**Data lines:**
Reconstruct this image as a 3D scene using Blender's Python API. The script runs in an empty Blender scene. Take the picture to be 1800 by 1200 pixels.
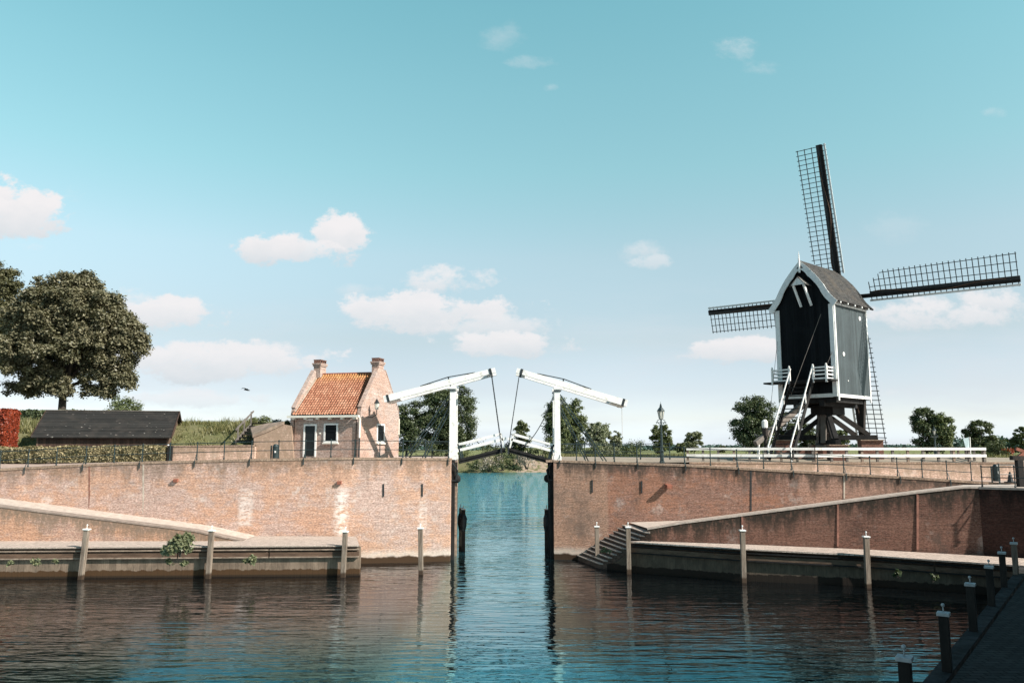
import bpy, bmesh, math, random
import numpy as np
from mathutils import Vector, Matrix

# ------------------------------------------------------------------ camera, sky, sun, exposure
SC = bpy.context.scene
COL = SC.collection
R = math.radians
F = 1400.0                       # focal length in photo pixels (1800 wide)
TAU = math.atan(186.0 / F)       # upward tilt of the camera
EYE = 7.2                        # height of the eye above the water
cam_d = bpy.data.cameras.new('camera'); cam_d.lens = 28.0; cam_d.sensor_width = 36.0
cam_d.clip_start = 0.1; cam_d.clip_end = 9000
cam = bpy.data.objects.new('camera', cam_d); COL.objects.link(cam)
cam.location = (0, 0, EYE); cam.rotation_euler = (math.pi / 2 + TAU, 0, 0)
SC.camera = cam

def ray(px, py):
    u = (px - 900.0) / F; w = (600.0 - py) / F
    return (u, math.cos(TAU) - w * math.sin(TAU), math.sin(TAU) + w * math.cos(TAU))
def at(px, py, Y):
    d = ray(px, py); s = Y / d[1]
    return Vector((d[0] * s, Y, EYE + d[2] * s))
def atz(px, py, z):
    d = ray(px, py); s = (z - EYE) / d[2]
    return Vector((d[0] * s, d[1] * s, z))

SUN_AZ, SUN_EL = 60.0, 36.0      # azimuth: degrees to the right of straight behind the camera
sd = Vector((math.sin(R(SUN_AZ)) * math.cos(R(SUN_EL)), -math.cos(R(SUN_AZ)) * math.cos(R(SUN_EL)), math.sin(R(SUN_EL))))
sun_d = bpy.data.lights.new('sun', 'SUN'); sun_d.energy = 5.0; sun_d.angle = R(0.5); sun_d.color = (1.0, 0.93, 0.84)
sun = bpy.data.objects.new('sun', sun_d); COL.objects.link(sun)
sun.rotation_euler = (-sd).to_track_quat('-Z', 'Y').to_euler()
sun.location = (40, -30, 60)

VS = SC.view_settings
VS.view_transform = 'Standard'; VS.look = 'None'; VS.gamma = 1; VS.use_curve_mapping = False
VS.exposure = EXPO = 0.82

world = bpy.data.worlds.new('World'); SC.world = world; world.use_nodes = True
def build_world():
    nt = world.node_tree; N = nt.nodes; L = nt.links
    N.clear()
    out = N.new('ShaderNodeOutputWorld'); bg = N.new('ShaderNodeBackground'); bg.inputs['Strength'].default_value = 0.1
    L.new(bg.outputs[0], out.inputs[0])
    sky = N.new('ShaderNodeTexSky'); sky.sky_type = 'NISHITA'; sky.sun_disc = False
    sky.sun_elevation = R(SUN_EL); sky.sun_rotation = R(180 - SUN_AZ)
    sky.air_density = 1.0; sky.dust_density = 0.6; sky.ozone_density = 1.5
    tc = N.new('ShaderNodeTexCoord'); sep = N.new('ShaderNodeSeparateXYZ'); L.new(tc.outputs['Generated'], sep.inputs[0])
    def math_(op, a, b=None, c=None, clamp=False):
        n = N.new('ShaderNodeMath'); n.operation = op; n.use_clamp = clamp
        for i, x in enumerate((a, b, c)):
            if x is None: continue
            if isinstance(x, (int, float)): n.inputs[i].default_value = x
            else: L.new(x, n.inputs[i])
        return n.outputs[0]
    def mix(fac, a, b, typ='MIX'):
        n = N.new('ShaderNodeMix'); n.data_type = 'RGBA'; n.blend_type = typ
        for s, x in ((n.inputs[0], fac), (n.inputs[6], a), (n.inputs[7], b)):
            if isinstance(x, (int, float)): s.default_value = x
            elif isinstance(x, tuple): s.default_value = x
            else: L.new(x, s)
        return n.outputs[2]
    # tint of the air by elevation (teal grade high up, pale near the horizon)
    ramp = N.new('ShaderNodeValToRGB'); cr = ramp.color_ramp; cr.interpolation = 'LINEAR'
    L.new(math_('MAXIMUM', sep.outputs['Z'], 0.0), ramp.inputs[0])
    stops = SKY_STOPS
    while len(cr.elements) < len(stops): cr.elements.new(0.5)
    for e, (p, c) in zip(cr.elements, stops): e.position = p; e.color = (*c, 1)
    base = mix(1.0, sky.outputs[0], ramp.outputs[0], 'MULTIPLY')
    base = mix(1.0, base, (SKY_GAIN, SKY_GAIN, SKY_GAIN, 1), 'MULTIPLY')
    # the air is a little less bright away from the sun's side of the sky
    ms = N.new('ShaderNodeMapRange'); ms.interpolation_type = 'SMOOTHSTEP'; L.new(sep.outputs['X'], ms.inputs[0])
    ms.inputs['From Min'].default_value = .16; ms.inputs['From Max'].default_value = -.20; ms.inputs['To Min'].default_value = 1.0; ms.inputs['To Max'].default_value = .84
    cs = N.new('ShaderNodeCombineColor')
    for i_ in range(3): L.new(ms.outputs[0], cs.inputs[i_])
    lo = N.new('ShaderNodeMapRange'); lo.interpolation_type = 'SMOOTHSTEP'; L.new(sep.outputs['Z'], lo.inputs[0])
    lo.inputs['From Min'].default_value = .26; lo.inputs['From Max'].default_value = .08
    base = mix(lo.outputs[0], base, mix(1.0, base, cs.outputs[0], 'MULTIPLY'))
    # gnomonic coordinates of the direction, for clouds that live at infinity
    ysafe = math_('MAXIMUM', sep.outputs['Y'], 0.05)
    a = math_('DIVIDE', sep.outputs['X'], ysafe); e = math_('DIVIDE', sep.outputs['Z'], ysafe)
    cmb = N.new('ShaderNodeCombineXYZ'); L.new(a, cmb.inputs[0]); L.new(e, cmb.inputs[1])
    P = cmb.outputs[0]
    def noise(scale, detail, sx=1, sy=1, off=0.0, rough=0.55):
        mp = N.new('ShaderNodeMapping'); mp.inputs['Scale'].default_value = (sx, sy, 1); mp.inputs['Location'].default_value = (off, off * .7, 0)
        L.new(P, mp.inputs[0])
        n = N.new('ShaderNodeTexNoise'); n.inputs['Scale'].default_value = scale; n.inputs['Detail'].default_value = detail
        n.inputs['Roughness'].default_value = rough
        L.new(mp.outputs[0], n.inputs['Vector']); return n.outputs[0]
    n1 = noise(16, 9, 1, 1.5, 3.1, .66); n2 = noise(7, 6, .55, 2.6, 9.0, .6)
    edge = math_('MULTIPLY_ADD', n1, 5.8, -2.72)
    CL = [(38,378,82,40,1.0),(-10,365,60,45,1.0),(140,342,30,22,.40),(488,432,62,26,1.0),(598,416,46,40,1.0),(540,440,70,20,.9),
          (795,497,64,25,.80),(760,548,130,32,.92),(860,570,110,24,.75),(880,604,104,20,.9),(290,550,92,28,.95),(240,530,40,20,.6),
          (380,634,150,30,.9),(470,622,60,22,.75),(330,700,120,14,.5),(1480,690,90,10,.35),(620,715,120,10,.35),(1128,440,40,18,.42),(1150,462,34,13,.5),(1295,88,46,20,.30),(1338,120,38,14,.22),
          (885,70,42,34,.15),(925,108,46,14,.22),(1740,530,60,22,.85),(1650,552,110,24,.85),(1310,614,84,20,.9),(630,508,48,10,.3),
          (1750,198,24,10,.18),(45,436,34,10,.35),(965,155,14,8,.2),(1580,400,60,30,.10)]
    m_all = None; sh_all = None
    for (px, py, rx, ry, den) in CL:
        d = ray(px, py); a0 = d[0] / d[1]; e0 = d[2] / d[1]
        s = N.new('ShaderNodeVectorMath'); s.operation = 'SUBTRACT'; L.new(P, s.inputs[0]); s.inputs[1].default_value = (a0, e0, 0)
        q = N.new('ShaderNodeVectorMath'); q.operation = 'MULTIPLY'; L.new(s.outputs[0], q.inputs[0]); q.inputs[1].default_value = (F / rx * .86, F / ry * .86, 0)
        dd = N.new('ShaderNodeVectorMath'); dd.operation = 'DOT_PRODUCT'; L.new(q.outputs[0], dd.inputs[0]); L.new(q.outputs[0], dd.inputs[1])
        v = math_('ADD', math_('SUBTRACT', 1.0, dd.outputs['Value']), edge)
        mr = N.new('ShaderNodeMapRange'); mr.interpolation_type = 'SMOOTHSTEP'
        thin = den < .45
        mr.inputs['From Min'].default_value = .15 if thin else -0.12; mr.inputs['From Max'].default_value = 2.3 if thin else (.68 if den > .88 else 1.0); mr.inputs['To Max'].default_value = min(den * 1.5, .6) if thin else den
        L.new(v, mr.inputs[0])
        m = mr.outputs[0]
        sp = N.new('ShaderNodeSeparateXYZ'); L.new(q.outputs[0], sp.inputs[0])
        sh = math_('MULTIPLY', math_('MULTIPLY_ADD', sp.outputs[1], .45, .78, clamp=True), m)
        m_all = m if m_all is None else math_('MAXIMUM', m_all, m)
        sh_all = sh if sh_all is None else math_('MAXIMUM', sh_all, sh)
    front = math_('GREATER_THAN', sep.outputs['Y'], 0.06)
    # thin veils low in the sky
    band = N.new('ShaderNodeMapRange'); band.interpolation_type = 'SMOOTHSTEP'; L.new(e, band.inputs[0])
    band.inputs['From Min'].default_value = .26; band.inputs['From Max'].default_value = .03; band.inputs['To Max'].default_value = 1
    vr = N.new('ShaderNodeMapRange'); vr.interpolation_type = 'SMOOTHSTEP'; L.new(n2, vr.inputs[0])
    vr.inputs['From Min'].default_value = .42; vr.inputs['From Max'].default_value = .72; vr.inputs['To Max'].default_value = .55
    veil = math_('MULTIPLY', math_('MULTIPLY', band.outputs[0], vr.outputs[0]), front)
    k = CLOUD_GAIN
    c = mix(veil, base, (.80 * k, .86 * k, .92 * k, 1))
    n3 = noise(30, 5, 1, 1.6, 5.5, .6)
    shade = math_('MULTIPLY_ADD', n3, .55, -.27)
    ratio = math_('ADD', math_('DIVIDE', sh_all, math_('MAXIMUM', m_all, .02)), shade, None, True)
    ccol = mix(ratio, (.68 * k, .77 * k, .83 * k, 1), (1.0 * k, .975 * k, .985 * k, 1))
    c = mix(math_('MULTIPLY', m_all, front), c, ccol)
    L.new(c, bg.inputs['Color'])
SKY_STOPS = [(0.0, (1.087, 1.235, 1.792)), (0.0115, (1.061, 1.218, 1.74)), (0.035, (0.992, 0.992, 1.201)), (0.068, (0.94, 0.87, 0.957)), (0.1304, (1.05, 0.913, 0.805)), (0.2342, (1.3, 1.207, 0.923)), (0.3332, (1.221, 1.458, 1.022)), (0.4248, (1.21, 1.605, 1.103)), (0.5072, (1.148, 1.694, 1.155)), (0.66, (0.42, 0.75, 0.74)), (1.0, (0.18, 0.36, 0.38))]
SKY_GAIN = 1.0
CLOUD_GAIN = 5.1
build_world()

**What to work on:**
Please take the lines from the beginning of the data above through the line holding "from mathutils import Vector, Matrix" and transcribe them exactly, without any pictures.

**Correct response:**
Reconstruct this image as a 3D scene using Blender's Python API. The script runs in an empty Blender scene. Take the picture to be 1800 by 1200 pixels.
import bpy, bmesh, math, random
import numpy as np
from mathutils import Vector, Matrix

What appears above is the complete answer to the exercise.